Thursday, February 18, 2010

Remembering

So...based on comments made on and off the blog, more than yours truly is trying to figure out how to make their own lace fence a reality! :)  We have a 5-foot chainlink fence around the backyard, which keeps the deer out and the boys (our Weimies) in. It is so industrial-looking...hmmm. What if I wove white plastic strips in and out...or used string to 'crochet'... Husband is not big on what he calls "Artsy-fartsy" stuff, so I'm not sure how much I can push the envelope. It already looks a little cluttered and Victorian-y back there. (I've got a thing for raised beds, trailing rose bushes, statues and those wire Eiffel Tower-looking pedestals.)

The Mama has been trying to figure out the exact year of a camping trip we took to California back when I was in middle school. We finally settled on a date -- the summer of 1970 -- because of a strange, isolated memory: we were on Fisherman's Wharf in San Francisco, and I remember seeing boat after boat containing groups of American Indians. Mom or Dad asked someone, and they said matter-of-factly, "Yeah, all the Indians are going out to Alcatraz."

I'd thought we went to California in 1968 or 1972...but the largest (and longest) occupation of Alcatraz began in Nov. 1969, and kept on for nineteen months. (You can read the 'official' version, courtesy of the National Parks service. But I'd recommend this much more personal account, too.) To a little Michigan farm girl, this was all incredibly exotic, from shrimp cocktail to something she'd never seen (or smelled) before -- the ocean. Oh, and did The Mama remember Indians in sailboats from that summer?? Not at all...

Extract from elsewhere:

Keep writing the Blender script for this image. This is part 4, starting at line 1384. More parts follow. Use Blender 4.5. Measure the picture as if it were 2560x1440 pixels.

Memories are made of such strange stuff. Why do we keep one thing vivid, and forget the rest? Why does someone else at the very same spot and place in time remember totally different things? I am constantly amazed at what Daughters #1 and #2 consider important about their childhood; many times, they bring up items I had forgotten all about, or dismissed as trivial. (Thank God they don't seem to remember the times I blew up at them out of frustration or fatigue...times I am ashamed of now.)

I'm grateful for them, though. (The girlies and memories.) They keep you sane during restless periods, and reassure during times of stress. This Too Shall Pass, they whisper. And they're right.

1 comment:

allie aller said...

Your husband sounds like mine!

We need to see some pictures of that backyard garden of yours this summer, Cindy. Sounds delightful!